Git: Beginners Guide

Published Dec 7, 2022

Edited Jan 12, 2024

If you are just starting out, you might be wondering what exactly is git 🤔 and why the heck is it everywhere.

Most of the time, you are working on building simple projects, and the code base doesn’t get too complex. Hence, easy to maintain.

But there is a catch, What if you want to collaborate? What if you need to version your code? What if you need to revert back to a point in your project? And What if… Trust me, it can get really messy.

Thus, git helps us solve this problem.

What is Git

Git is a free and open source version control software that helps you manage and maintain your codebase.

Versioning becomes easy, collaboration can’t get easier, managing and scaling your software comes in handy.

A journey to learn Git

So, we set out to build a beautiful landing page. But we just realise we don’t have git installed on our machine yet 😅.

Installing git

  • on Windows Download installer here
  • on Linux If not already installed. use
sudo apt install git
  • on Mac
brew install git

Learn more installing git here

Initialize a git repository

A git repository/repo just as it sounds, is a repository where git store changes and manages our tracked files 📂(files we’ve added to our repo) .

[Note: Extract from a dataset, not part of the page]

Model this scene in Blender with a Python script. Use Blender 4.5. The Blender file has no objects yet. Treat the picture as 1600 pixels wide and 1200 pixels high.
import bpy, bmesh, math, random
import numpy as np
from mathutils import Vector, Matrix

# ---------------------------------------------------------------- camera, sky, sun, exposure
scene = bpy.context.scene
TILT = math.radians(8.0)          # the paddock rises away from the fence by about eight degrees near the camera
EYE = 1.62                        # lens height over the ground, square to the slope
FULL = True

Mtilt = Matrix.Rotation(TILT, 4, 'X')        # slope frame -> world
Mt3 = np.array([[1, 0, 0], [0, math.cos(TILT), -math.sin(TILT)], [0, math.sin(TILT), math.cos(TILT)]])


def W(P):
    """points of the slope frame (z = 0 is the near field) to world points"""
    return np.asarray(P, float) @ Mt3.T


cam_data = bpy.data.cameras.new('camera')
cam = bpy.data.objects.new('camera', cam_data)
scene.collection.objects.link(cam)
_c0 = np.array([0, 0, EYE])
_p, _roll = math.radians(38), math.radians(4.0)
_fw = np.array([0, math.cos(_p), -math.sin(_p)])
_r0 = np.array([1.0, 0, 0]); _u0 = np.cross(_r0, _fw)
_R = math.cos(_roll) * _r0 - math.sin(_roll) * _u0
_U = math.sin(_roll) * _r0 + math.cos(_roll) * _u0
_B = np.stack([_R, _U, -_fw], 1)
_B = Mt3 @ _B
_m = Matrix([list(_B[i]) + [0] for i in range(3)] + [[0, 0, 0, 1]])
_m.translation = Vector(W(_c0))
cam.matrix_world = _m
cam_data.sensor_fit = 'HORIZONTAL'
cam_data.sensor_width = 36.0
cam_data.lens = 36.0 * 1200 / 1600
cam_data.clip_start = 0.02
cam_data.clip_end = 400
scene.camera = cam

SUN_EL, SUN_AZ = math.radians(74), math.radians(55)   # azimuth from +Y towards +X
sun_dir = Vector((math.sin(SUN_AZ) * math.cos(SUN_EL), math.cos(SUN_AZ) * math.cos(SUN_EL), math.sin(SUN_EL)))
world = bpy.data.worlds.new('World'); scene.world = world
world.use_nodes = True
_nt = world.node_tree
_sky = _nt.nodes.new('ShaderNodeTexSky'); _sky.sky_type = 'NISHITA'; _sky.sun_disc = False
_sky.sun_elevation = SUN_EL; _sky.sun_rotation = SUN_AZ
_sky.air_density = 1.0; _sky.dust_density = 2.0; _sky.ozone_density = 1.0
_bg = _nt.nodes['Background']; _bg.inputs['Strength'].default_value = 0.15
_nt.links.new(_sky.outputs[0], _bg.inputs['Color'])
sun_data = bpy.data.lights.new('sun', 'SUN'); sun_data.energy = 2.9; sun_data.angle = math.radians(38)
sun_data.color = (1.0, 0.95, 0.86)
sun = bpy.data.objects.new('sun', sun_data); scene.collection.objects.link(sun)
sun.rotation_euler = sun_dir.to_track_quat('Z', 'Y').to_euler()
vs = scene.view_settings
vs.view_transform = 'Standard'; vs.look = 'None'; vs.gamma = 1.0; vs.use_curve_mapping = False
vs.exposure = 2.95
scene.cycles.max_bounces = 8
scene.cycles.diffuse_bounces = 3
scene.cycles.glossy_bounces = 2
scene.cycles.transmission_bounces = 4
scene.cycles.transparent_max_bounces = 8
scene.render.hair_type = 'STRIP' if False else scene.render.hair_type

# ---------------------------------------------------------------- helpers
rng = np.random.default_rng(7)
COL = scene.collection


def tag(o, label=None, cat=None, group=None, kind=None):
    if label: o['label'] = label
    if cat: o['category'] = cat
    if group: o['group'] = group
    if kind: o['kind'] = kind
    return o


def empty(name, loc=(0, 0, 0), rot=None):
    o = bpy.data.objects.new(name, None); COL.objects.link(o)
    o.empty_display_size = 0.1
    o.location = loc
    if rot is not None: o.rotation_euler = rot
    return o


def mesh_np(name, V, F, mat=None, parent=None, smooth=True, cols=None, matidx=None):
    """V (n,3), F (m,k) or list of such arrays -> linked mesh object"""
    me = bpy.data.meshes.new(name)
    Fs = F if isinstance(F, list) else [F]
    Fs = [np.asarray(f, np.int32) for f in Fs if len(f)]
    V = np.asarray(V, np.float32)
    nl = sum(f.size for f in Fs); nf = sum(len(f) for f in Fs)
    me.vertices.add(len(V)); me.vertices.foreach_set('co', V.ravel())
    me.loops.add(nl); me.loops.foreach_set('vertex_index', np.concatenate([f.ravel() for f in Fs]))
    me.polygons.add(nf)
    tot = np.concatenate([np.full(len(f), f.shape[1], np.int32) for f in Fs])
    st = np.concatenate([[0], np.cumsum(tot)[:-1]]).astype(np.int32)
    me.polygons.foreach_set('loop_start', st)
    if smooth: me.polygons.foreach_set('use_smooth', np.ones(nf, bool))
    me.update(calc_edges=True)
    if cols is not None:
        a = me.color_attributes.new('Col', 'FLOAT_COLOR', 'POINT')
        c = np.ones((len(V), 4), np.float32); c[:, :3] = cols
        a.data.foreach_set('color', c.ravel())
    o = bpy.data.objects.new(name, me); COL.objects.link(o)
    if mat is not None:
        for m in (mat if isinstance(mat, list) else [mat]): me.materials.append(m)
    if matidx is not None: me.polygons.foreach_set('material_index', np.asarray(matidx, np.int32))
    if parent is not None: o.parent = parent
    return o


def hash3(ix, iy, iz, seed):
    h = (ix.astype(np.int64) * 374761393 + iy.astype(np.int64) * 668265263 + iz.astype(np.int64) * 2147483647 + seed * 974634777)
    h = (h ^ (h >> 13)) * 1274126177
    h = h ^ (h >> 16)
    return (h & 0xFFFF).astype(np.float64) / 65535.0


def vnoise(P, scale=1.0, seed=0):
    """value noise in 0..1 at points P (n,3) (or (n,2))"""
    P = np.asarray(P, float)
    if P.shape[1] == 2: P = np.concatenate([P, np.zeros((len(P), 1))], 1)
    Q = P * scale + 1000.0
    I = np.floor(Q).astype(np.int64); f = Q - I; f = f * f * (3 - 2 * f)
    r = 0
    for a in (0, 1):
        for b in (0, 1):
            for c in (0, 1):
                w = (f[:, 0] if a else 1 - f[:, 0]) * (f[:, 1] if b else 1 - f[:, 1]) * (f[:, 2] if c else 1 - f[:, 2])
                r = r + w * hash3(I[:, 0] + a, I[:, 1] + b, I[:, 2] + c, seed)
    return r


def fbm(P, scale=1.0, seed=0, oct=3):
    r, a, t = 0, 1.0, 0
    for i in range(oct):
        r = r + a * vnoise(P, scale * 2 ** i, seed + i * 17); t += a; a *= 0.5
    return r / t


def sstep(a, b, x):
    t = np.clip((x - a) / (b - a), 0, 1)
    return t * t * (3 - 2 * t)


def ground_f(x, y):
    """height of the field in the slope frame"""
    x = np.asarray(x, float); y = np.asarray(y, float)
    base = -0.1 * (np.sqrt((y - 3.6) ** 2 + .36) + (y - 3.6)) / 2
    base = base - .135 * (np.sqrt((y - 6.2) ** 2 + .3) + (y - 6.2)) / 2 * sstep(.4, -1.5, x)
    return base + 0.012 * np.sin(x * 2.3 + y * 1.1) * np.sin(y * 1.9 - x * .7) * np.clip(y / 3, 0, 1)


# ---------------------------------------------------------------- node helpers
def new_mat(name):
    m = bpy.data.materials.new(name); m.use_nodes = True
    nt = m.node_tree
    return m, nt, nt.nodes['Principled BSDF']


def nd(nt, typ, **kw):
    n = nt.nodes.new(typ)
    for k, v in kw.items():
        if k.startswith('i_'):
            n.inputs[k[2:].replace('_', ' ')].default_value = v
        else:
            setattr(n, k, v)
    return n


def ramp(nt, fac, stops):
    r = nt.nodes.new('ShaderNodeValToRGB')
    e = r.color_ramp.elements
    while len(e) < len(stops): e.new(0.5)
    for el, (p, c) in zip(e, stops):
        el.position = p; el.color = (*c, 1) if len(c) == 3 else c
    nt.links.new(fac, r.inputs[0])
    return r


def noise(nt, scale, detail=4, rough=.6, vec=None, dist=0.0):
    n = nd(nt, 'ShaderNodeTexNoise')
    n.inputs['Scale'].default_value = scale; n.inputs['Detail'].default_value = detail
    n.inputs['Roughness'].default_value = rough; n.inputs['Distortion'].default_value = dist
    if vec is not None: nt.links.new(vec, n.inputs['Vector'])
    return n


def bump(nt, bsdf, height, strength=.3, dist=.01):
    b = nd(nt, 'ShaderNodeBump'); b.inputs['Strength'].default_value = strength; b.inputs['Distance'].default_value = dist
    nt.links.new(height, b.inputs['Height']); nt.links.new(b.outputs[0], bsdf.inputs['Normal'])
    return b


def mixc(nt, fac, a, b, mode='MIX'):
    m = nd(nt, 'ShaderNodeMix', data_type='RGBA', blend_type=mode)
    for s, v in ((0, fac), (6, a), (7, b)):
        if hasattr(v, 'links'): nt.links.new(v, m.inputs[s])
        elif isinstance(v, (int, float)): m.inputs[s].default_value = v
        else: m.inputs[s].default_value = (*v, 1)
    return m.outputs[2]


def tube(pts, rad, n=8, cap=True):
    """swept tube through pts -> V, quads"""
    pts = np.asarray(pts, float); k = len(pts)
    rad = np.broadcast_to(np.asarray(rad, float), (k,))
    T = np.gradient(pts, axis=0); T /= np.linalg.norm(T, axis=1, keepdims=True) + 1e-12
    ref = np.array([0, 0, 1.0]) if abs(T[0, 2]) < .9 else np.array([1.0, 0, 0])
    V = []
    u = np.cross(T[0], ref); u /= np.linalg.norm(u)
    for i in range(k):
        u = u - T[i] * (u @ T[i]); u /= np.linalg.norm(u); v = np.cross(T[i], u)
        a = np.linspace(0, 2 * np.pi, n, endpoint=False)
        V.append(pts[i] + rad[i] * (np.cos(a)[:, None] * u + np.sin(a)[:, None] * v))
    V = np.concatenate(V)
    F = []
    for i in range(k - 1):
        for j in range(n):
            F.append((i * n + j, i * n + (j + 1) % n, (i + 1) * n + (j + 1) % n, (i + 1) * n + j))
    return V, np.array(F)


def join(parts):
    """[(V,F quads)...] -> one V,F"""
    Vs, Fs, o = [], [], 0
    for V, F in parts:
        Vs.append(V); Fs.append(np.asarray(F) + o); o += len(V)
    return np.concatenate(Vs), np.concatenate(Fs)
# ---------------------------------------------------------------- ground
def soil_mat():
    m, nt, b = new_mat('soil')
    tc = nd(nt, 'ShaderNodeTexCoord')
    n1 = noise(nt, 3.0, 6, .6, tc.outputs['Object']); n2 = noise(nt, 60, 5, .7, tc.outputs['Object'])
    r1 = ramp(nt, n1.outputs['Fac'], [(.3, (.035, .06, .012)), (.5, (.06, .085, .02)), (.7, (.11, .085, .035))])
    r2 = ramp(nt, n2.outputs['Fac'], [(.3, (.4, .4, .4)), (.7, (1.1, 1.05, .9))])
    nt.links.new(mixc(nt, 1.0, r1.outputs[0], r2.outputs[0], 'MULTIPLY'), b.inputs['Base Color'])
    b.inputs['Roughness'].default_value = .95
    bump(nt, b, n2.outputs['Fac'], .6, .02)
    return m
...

In our landing page project root directory we run

In terminal/cmd

git init

Congratulations 🎊, we now have a git repo in our project, but we are not tracking any of our project files 📂.

Adding files to our repo

First, we want to know the status of our landing page git repo, that is, the files in the repo, tracked and untracked files.

run in terminal/cmd

git status

looks like no files in our git repo, so now we decided to add the project files we are working on to the repo.

git add index.html main.css index.js

Greate, but there is a problem though, what if our project has lots of files, manually adding each of them is a stupid thing to do, what we can do is run

git add .

Now, that makes alot of sense, all the files have been added, like allll 😱.


We are in trouble, all the node_modules files and folders are now in our repo.

We need to be able to git add . without getting worried that the images, files or other assets we have in our directory that are not suppose to be in our repo are been tracked.

The .gitignore file allow to specify folders, files or files with specific extensions in our working directory we don’t want to track.

To achieve this, we create a .gitignore file in our project root directory and we can specify the following.

Folder, files or specific extensions to ignore.

.gitignore example


Learn more about .gitignore here

That makes much more sense now, but we have only added our project files though, let make a commit 😀.

Remove files

Maybe we mistakingly added all those files we are not suppose to track, or maybe we don’t need some files anymore.

we can remove files with:


add -r to recursively remove if it a folder

The problem with this though is that, it completely delete that file from git and in our directory.

But, if we want to untrack file we mistakenly track or we don’t want to track anymore. We can add --cache flag to only remove that file from the git repo.

git rm --cached FILENAME/FOLDER

add -r to recursively remove if it a folder


A commit is the state of our project files at a point in time.

Our landing is coming together already, we’ve added the nav, and the hero text we came up with looks great in the header 😋.

Perfect moment to capture 😁✌.

To commit

  • first we add changed files for staging

We can either git add . or manually add the files we made changes to.


git commit -m "page hero text and nav"

-m flags message.

Note: make sure to use meaningful commit messages


We can see our commits with

git log

git log displays commit message, date, author and their SHA key.


Our project going great and so far, we’ve been creating meaningful commit or we can say restore point.

On this faithful day, we had bug, in trying to solve it we broke our code 😄.

We couldn’t figure out what went wrong, fortunately we haven’t done much from our previous commit.

Oh good God, let default back to our previous commit.

git reset --hard HEAD

Let don’t freak out, HEAD holds the reference to our latest commit.

If we want to resert to other commit, we replace the HEAD with the commit SHA key.


When we first initize a git repo in our project, git automatically creates a new branch for our project, this is usually called main or master.

Branches are like folders and are movable

Our website is in production on the master branch, but we want to experiment with adding cool animations to our landing page.

Instead of modifying our master branch directly, we create a new branch.

git branch animation

We just created a new branch called animation.

We can view the branches in our repo by running:

git branch


To switch between branches we use:

git checkout BRANCH-NAME

in our case we are to switch to the animation branch we’ve just created.

git checkout animation

We can also checkout to commits not just branches.

git checkout COMMIT-SHA-KEY


Whoa, the animation are looking great so far. After lots of commit to our new branch, perfect time to merge with our master branch 😍.

  • First we checkout to our master branch.
git checkout master
  • Then we merge in the animation branch.
git merge animation

Maybe we are done with the animation branch, we can delete with:

git branch -d animation


Git is a tool every developer should learn, it saves tons of time and makes managing your codebase easier (not the coding part 😅).

Although collaboration with git is mostly tied to GitHub, which we didn’t cover in our short journey.

if you get stuck, remember there is always Google to pick you up 😅.